**EXERCISE DESCRIPTION**
Identify the lines that contain the string "Blender", then copy each of them.
_ _ _ _
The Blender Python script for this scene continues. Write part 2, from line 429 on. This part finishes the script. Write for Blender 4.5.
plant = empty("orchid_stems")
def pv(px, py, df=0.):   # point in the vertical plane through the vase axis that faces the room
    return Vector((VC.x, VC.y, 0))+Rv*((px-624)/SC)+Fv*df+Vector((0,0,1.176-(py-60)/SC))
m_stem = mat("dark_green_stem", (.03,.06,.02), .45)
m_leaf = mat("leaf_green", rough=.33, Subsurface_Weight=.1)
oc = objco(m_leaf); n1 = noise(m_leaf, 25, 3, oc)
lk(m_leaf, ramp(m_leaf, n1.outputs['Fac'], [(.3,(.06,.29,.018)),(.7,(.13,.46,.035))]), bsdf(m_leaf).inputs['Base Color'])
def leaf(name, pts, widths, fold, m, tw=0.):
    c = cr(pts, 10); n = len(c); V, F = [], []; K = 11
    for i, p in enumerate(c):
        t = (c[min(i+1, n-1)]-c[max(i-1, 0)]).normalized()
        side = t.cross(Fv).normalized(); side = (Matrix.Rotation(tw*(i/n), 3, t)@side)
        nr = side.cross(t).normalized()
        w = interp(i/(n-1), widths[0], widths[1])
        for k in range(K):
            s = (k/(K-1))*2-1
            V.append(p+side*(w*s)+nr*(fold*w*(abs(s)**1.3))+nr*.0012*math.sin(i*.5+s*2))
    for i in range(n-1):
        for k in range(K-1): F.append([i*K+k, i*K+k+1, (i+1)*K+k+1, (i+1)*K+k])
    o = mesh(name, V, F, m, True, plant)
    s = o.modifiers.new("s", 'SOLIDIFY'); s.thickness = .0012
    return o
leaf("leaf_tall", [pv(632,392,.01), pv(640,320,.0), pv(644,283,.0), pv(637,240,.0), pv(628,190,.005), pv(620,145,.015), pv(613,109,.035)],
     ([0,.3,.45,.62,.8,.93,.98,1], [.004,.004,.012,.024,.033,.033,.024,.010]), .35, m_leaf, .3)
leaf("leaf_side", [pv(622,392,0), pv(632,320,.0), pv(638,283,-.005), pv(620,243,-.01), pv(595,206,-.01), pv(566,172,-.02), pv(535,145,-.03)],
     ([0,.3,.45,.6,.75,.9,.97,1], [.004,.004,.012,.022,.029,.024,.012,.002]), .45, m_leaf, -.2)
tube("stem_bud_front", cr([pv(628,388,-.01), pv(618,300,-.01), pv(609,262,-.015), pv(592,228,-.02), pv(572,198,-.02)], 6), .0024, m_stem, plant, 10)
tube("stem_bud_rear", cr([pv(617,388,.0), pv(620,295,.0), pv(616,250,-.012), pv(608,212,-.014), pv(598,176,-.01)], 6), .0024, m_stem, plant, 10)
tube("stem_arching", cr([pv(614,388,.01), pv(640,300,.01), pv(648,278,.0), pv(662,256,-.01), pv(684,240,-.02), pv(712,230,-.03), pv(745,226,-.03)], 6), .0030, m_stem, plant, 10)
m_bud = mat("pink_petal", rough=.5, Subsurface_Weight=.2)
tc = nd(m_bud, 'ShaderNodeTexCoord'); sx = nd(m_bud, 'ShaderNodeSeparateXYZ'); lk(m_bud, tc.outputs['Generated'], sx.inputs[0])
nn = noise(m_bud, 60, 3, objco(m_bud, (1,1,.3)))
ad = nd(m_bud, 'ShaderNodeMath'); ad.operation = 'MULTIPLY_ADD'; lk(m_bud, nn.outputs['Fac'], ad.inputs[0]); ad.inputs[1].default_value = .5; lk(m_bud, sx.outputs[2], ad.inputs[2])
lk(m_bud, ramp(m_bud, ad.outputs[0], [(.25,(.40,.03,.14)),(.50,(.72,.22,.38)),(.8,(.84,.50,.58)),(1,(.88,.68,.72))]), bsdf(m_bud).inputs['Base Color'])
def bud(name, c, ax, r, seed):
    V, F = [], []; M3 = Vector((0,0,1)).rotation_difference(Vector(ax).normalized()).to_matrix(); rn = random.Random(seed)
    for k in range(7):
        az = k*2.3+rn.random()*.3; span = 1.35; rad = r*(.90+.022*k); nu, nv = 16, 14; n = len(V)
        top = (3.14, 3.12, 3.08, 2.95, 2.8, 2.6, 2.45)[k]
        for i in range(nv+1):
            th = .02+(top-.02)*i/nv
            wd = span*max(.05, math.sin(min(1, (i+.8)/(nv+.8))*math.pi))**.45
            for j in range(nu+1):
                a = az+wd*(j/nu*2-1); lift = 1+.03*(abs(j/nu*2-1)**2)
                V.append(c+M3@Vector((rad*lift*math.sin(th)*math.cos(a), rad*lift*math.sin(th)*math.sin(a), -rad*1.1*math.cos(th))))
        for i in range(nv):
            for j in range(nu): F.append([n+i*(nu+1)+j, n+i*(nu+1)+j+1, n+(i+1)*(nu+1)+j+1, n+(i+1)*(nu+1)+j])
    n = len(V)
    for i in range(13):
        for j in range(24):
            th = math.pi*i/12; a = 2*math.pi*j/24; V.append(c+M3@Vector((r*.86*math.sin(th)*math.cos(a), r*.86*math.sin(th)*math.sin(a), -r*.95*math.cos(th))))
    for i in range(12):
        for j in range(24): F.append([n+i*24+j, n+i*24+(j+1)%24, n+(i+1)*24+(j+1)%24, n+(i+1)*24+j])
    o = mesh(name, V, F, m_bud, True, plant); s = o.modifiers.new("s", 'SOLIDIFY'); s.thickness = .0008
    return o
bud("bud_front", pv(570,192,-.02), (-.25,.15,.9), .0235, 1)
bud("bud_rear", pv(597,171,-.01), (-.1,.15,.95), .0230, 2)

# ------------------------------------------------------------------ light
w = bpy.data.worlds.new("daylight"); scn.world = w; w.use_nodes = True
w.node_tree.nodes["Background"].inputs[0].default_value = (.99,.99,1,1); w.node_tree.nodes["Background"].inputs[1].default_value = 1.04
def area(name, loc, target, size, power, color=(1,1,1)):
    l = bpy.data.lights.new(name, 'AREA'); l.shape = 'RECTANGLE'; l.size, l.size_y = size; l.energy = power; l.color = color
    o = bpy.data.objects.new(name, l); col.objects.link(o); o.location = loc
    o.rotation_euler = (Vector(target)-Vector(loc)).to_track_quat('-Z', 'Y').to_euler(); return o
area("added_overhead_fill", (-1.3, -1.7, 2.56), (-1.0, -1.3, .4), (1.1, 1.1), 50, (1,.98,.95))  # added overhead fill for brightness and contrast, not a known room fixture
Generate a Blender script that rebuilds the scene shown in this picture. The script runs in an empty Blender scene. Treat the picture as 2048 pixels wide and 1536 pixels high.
_ _ _ _
**RIGHT ANSWER**
The Blender Python script for this scene continues. Write part 2, from line 429 on. This part finishes the script. Write for Blender 4.5.
Generate a Blender script that rebuilds the scene shown in this picture. The script runs in an empty Blender scene. Treat the picture as 2048 pixels wide and 1536 pixels high.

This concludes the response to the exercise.